Kebenaran pun sudah terungkap dan Tompi benar, namun tidak ada penyesalan dari Hanum dan kawan-kawan, malah kecenderungan menuding bahwa RS sebagai pelaku kebohongan dan mereka korban. Aneh bukan? Harusnya yang menuding demikian adalah Tompi, namun mengapa malah Hanum yang sama sekali tidak menerima tudingan, hujatan, dan tuduhan yang tidak berdasar itu?
Beberapa hal yang membedakan dua dokter yang satu berkepentingan politis dan pihak yang lain benar-benar profesional sebagai seorang dokter, menjunjung etika profesi, dan memberikan bukti kebenaran yang satu unsur obeyktif lebih dominan, satunya lebih bersifat kepentingan pribadi dan kelompok.
Berkaitan dengan pilpres dan pileg, di mana Hanum berdiri, memilih, dan menyatakan dukungan, apa yang bisa dipelajari?
Pola habis manis sepah dibuang jauh lebih dominan dalam kelompok Hanum dan kawan-kawan, siapakah mereka? Jelas dan tidak perlu dipaparkan lagi bukan? Model sangat kejam perilaku demikian. Bagaimana jika memimpin negara politikus macam itu? Memanipulasi kebenaran dan kepalsuan dengan ringan, susah memberikan kepercayaan kepada mereka.
Pola enak adalah teman, nyesak adalah musuh, apa iya model demikian mau dipercaya menjadi pemimpin. Masih juga percaya pada orang-orang yang tega pada orang yang pernah dianggap teman, sahabat, dan seperjuangan namun dicampakan begitu saja ketika merugikan? Mana ada yang pernah menjenguk RS, pembelaan pada Hanum pun sepi, padahal tuntutan untuk diajukan ke dewan etik persatuannya profesinya telah berjalan.
Fokus koalisi ini hanya menebar kebohongan dan cara bertahan jika ketahuan, kemudian mengais-kais lagi kebohongan yang baru agar eksis.

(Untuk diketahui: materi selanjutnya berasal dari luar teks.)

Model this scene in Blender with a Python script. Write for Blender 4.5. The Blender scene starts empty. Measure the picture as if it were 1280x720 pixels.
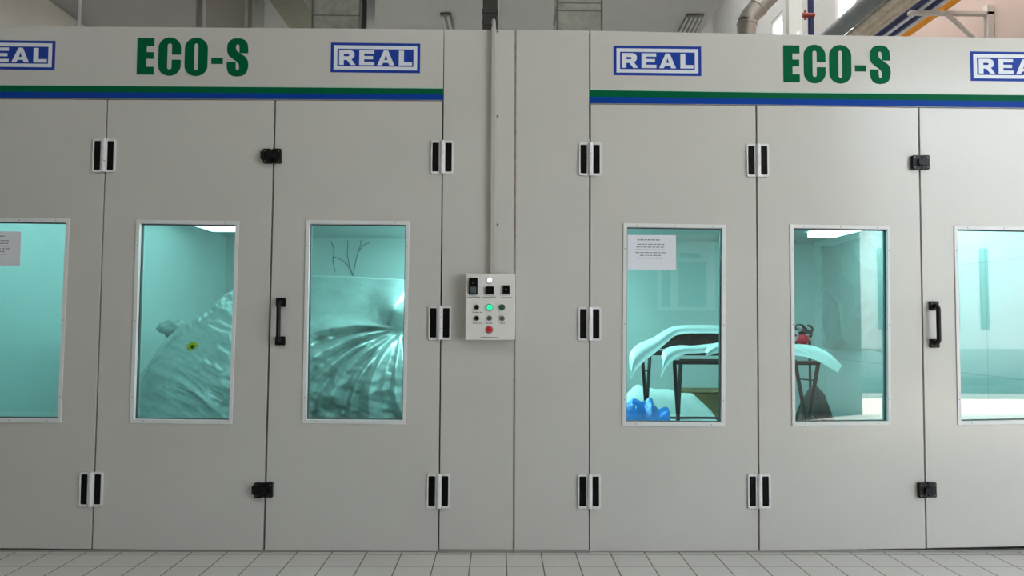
import bpy, bmesh, math, random
from mathutils import Vector, Matrix, noise

random.seed(7)
SC = bpy.context.scene
COL = SC.collection
PI = math.pi

# ------------------------------------------------------------------ camera
F = 900.0                                    # focal length in pixels of the 1280 px frame
CAM = Vector((0.0, -4.22, 1.334))
PITCH, YAW, ROLL = math.radians(2.6196), math.radians(0.9291), math.radians(0.3198)
_f = Vector((math.sin(YAW) * math.cos(PITCH), math.cos(YAW) * math.cos(PITCH), math.sin(PITCH)))
_r = Vector((math.cos(YAW), -math.sin(YAW), 0.0))
_u = _r.cross(_f)
AX_R = _r * math.cos(ROLL) + _u * math.sin(ROLL)
AX_U = _u * math.cos(ROLL) - _r * math.sin(ROLL)
AX_F = _f


def ray(px, py):
    return AX_F * F + AX_R * (px - 640.0) + AX_U * (360.0 - py)


def at(px, py, Y=0.0):
    d = ray(px, py)
    return CAM + d * ((Y - CAM.y) / d.y)


def at_z(px, py, Z):
    d = ray(px, py)
    return CAM + d * ((Z - CAM.z) / d.z)


def at_x(px, py, X):
    d = ray(px, py)
    return CAM + d * ((X - CAM.x) / d.x)


def xz(px, py, Y=0.0):
    p = at(px, py, Y)
    return (p.x, p.z)


cam_data = bpy.data.cameras.new('camera')
cam = bpy.data.objects.new('camera', cam_data)
COL.objects.link(cam)
cam_data.sensor_width = 36.0
cam_data.lens = F / 1280.0 * 36.0
cam_data.clip_end = 200
m = Matrix.Identity(4)
for i in range(3):
    m[i][0], m[i][1], m[i][2], m[i][3] = AX_R[i], AX_U[i], -AX_F[i], CAM[i]
cam.matrix_world = m
SC.camera = cam


# --------------------------------------------------------------- materials
def lin(c):
    out = []
    for v in c:
        v = v / 255.0
        out.append(v / 12.92 if v <= 0.04045 else ((v + 0.055) / 1.055) ** 2.4)
    return (out[0], out[1], out[2], 1.0)


def new_mat(name):
    mt = bpy.data.materials.new(name)
    mt.use_nodes = True
    nt = mt.node_tree
    nt.nodes.clear()
    out = nt.nodes.new('ShaderNodeOutputMaterial')
    return mt, nt, out


def paint(name, col, rough=0.5, metal=0.0, spec=0.5, var=0.0, scale=3.0, bump=0.0, bscale=40.0, coat=0.0):
    """col: sRGB 0-255 albedo; var: share of brightness that a noise changes (dirt and wear)."""
    mt, nt, out = new_mat(name)
    b = nt.nodes.new('ShaderNodeBsdfPrincipled')
    b.inputs['Base Color'].default_value = lin(col)
    b.inputs['Roughness'].default_value = rough
    b.inputs['Metallic'].default_value = metal
    b.inputs['Specular IOR Level'].default_value = spec
    b.inputs['Coat Weight'].default_value = coat
    nt.links.new(b.outputs[0], out.inputs[0])
    tc = nt.nodes.new('ShaderNodeTexCoord')
    if var > 0:
        n = nt.nodes.new('ShaderNodeTexNoise')
        n.inputs['Scale'].default_value = scale
        n.inputs['Detail'].default_value = 6.0
        n.inputs['Roughness'].default_value = 0.6
        mp = nt.nodes.new('ShaderNodeMapRange')
        mp.inputs['From Min'].default_value = 0.3
        mp.inputs['From Max'].default_value = 0.7
        mp.inputs['To Min'].default_value = 1.0 - var
        mp.inputs['To Max'].default_value = 1.0 + var
        mx = nt.nodes.new('ShaderNodeVectorMath')
        mx.operation = 'MULTIPLY'
        c = lin(col)
        mx.inputs[0].default_value = c[:3]
        nt.links.new(tc.outputs['Object'], n.inputs['Vector'])
        nt.links.new(n.outputs['Fac'], mp.inputs['Value'])
        nt.links.new(mp.outputs[0], mx.inputs[1])
        nt.links.new(mx.outputs[0], b.inputs['Base Color'])
    if bump > 0:
        n2 = nt.nodes.new('ShaderNodeTexNoise')
        n2.inputs['Scale'].default_value = bscale
        n2.inputs['Detail'].default_value = 4.0
        bp = nt.nodes.new('ShaderNodeBump')
        bp.inputs['Strength'].default_value = bump
        bp.inputs['Distance'].default_value = 0.01
        nt.links.new(tc.outputs['Object'], n2.inputs['Vector'])
        nt.links.new(n2.outputs['Fac'], bp.inputs['Height'])
        nt.links.new(bp.outputs[0], b.inputs['Normal'])
    return mt


def glow(name, col, strength):
    mt, nt, out = new_mat(name)
    e = nt.nodes.new('ShaderNodeEmission')
    e.inputs[0].default_value = lin(col)
    e.inputs[1].default_value = strength
    nt.links.new(e.outputs[0], out.inputs[0])
    return mt


def glass(name, tint, ior=1.5, boost=1.0):
    """a thin sheet: tinted see-through with a mirror reflection that grows at grazing angles."""
    mt, nt, out = new_mat(name)
    t = nt.nodes.new('ShaderNodeBsdfTransparent')
    t.inputs[0].default_value = (*tint, 1)
    g = nt.nodes.new('ShaderNodeBsdfGlossy')
    g.inputs['Roughness'].default_value = 0.0
    fr = nt.nodes.new('ShaderNodeFresnel')
    fr.inputs[0].default_value = ior
    mx = nt.nodes.new('ShaderNodeMixShader')
    ge = nt.nodes.new('ShaderNodeNewGeometry')         # the mirror image forms on the side that faces the ray
    fs = nt.nodes.new('ShaderNodeMath')
    fs.operation = 'SUBTRACT'
    fs.inputs[0].default_value = 1.0
    nt.links.new(ge.outputs['Backfacing'], fs.inputs[1])
    ml = nt.nodes.new('ShaderNodeMath')
    ml.operation = 'MULTIPLY'
    nt.links.new(fr.outputs[0], ml.inputs[0])
    nt.links.new(fs.outputs[0], ml.inputs[1])
    m2 = nt.nodes.new('ShaderNodeMath')
    m2.operation = 'MULTIPLY'
    m2.use_clamp = True
    m2.inputs[1].default_value = boost
    nt.links.new(ml.outputs[0], m2.inputs[0])
    nt.links.new(m2.outputs[0], mx.inputs[0])
    nt.links.new(t.outputs[0], mx.inputs[1])
    nt.links.new(g.outputs[0], mx.inputs[2])
    nt.links.new(mx.outputs[0], out.inputs[0])
    return mt


def tiles(name, tile_col, grout_col, sx, sy, off, mortar, rough=0.3, axis='XY', var=0.06):
    mt, nt, out = new_mat(name)
    b = nt.nodes.new('ShaderNodeBsdfPrincipled')
    b.inputs['Roughness'].default_value = rough
    tc = nt.nodes.new('ShaderNodeTexCoord')
    mp = nt.nodes.new('ShaderNodeMapping')
    mp.inputs['Location'].default_value = (off[0], off[1], 0)
    br = nt.nodes.new('ShaderNodeTexBrick')
    br.offset = 0.0
    br.squash = 1.0
    br.inputs['Scale'].default_value = 1.0
    br.inputs['Brick Width'].default_value = sx
    br.inputs['Row Height'].default_value = sy
    br.inputs['Mortar Size'].default_value = mortar
    br.inputs['Mortar Smooth'].default_value = 0.1
    br.inputs['Bias'].default_value = 0.0
    c = lin(tile_col)
    br.inputs['Color1'].default_value = tuple(v * (1 - var) for v in c[:3]) + (1,)
    br.inputs['Color2'].default_value = tuple(min(1, v * (1 + var)) for v in c[:3]) + (1,)
    br.inputs['Mortar'].default_value = lin(grout_col)
    if axis == 'XY':
        nt.links.new(tc.outputs['Object'], mp.inputs[0])
    else:
        sp = nt.nodes.new('ShaderNodeSeparateXYZ')
        cb = nt.nodes.new('ShaderNodeCombineXYZ')
        nt.links.new(tc.outputs['Object'], sp.inputs[0])
        nt.links.new(sp.outputs['Y' if axis == 'YZ' else 'X'], cb.inputs['X'])
        nt.links.new(sp.outputs['Z'], cb.inputs['Y'])
        nt.links.new(cb.outputs[0], mp.inputs[0])
    nt.links.new(mp.outputs[0], br.inputs['Vector'])
    nt.links.new(br.outputs['Color'], b.inputs['Base Color'])
    bp = nt.nodes.new('ShaderNodeBump')
    bp.inputs['Strength'].default_value = 0.4
    bp.inputs['Distance'].default_value = 0.002
    bp.invert = True
    nt.links.new(br.outputs['Fac'], bp.inputs['Height'])
    nt.links.new(bp.outputs[0], b.inputs['Normal'])
    nt.links.new(b.outputs[0], out.inputs[0])
    return mt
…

Soal rekan seperjuangan yang jauth karena menciptakan kebohongan sebelumnya, tidak menjadi perhatian lagi. Â Perilaku keji dan kejam sekaligus. Apa iya pemerintahan mau dibangun dengan penuh kebohongan dan kepalsuan. Penderitaan yang dipakai untuk menaikan pamor segelintir elit lagi.
Menglaim dan menyama-nyamakan diri dengan orang yang lebih baik, besar, tenar, jelas mempertontonkan diri sebagai pelaku minder akut. Ada Sukarno, Hatta, Cut Nyak Dien, namun itu hanya bungkus, baju, pakaian, bukan pribadi dan kualitas pribadi.
Apa iya pemimpin nasional masih usia kanak-kanak yang sedang mencari-cari jati diri begitu? Jelas tidak perlu dipilih karena memang mereka menampilkan diri sebagai pribadi yang tidak pantas untuk dipilih.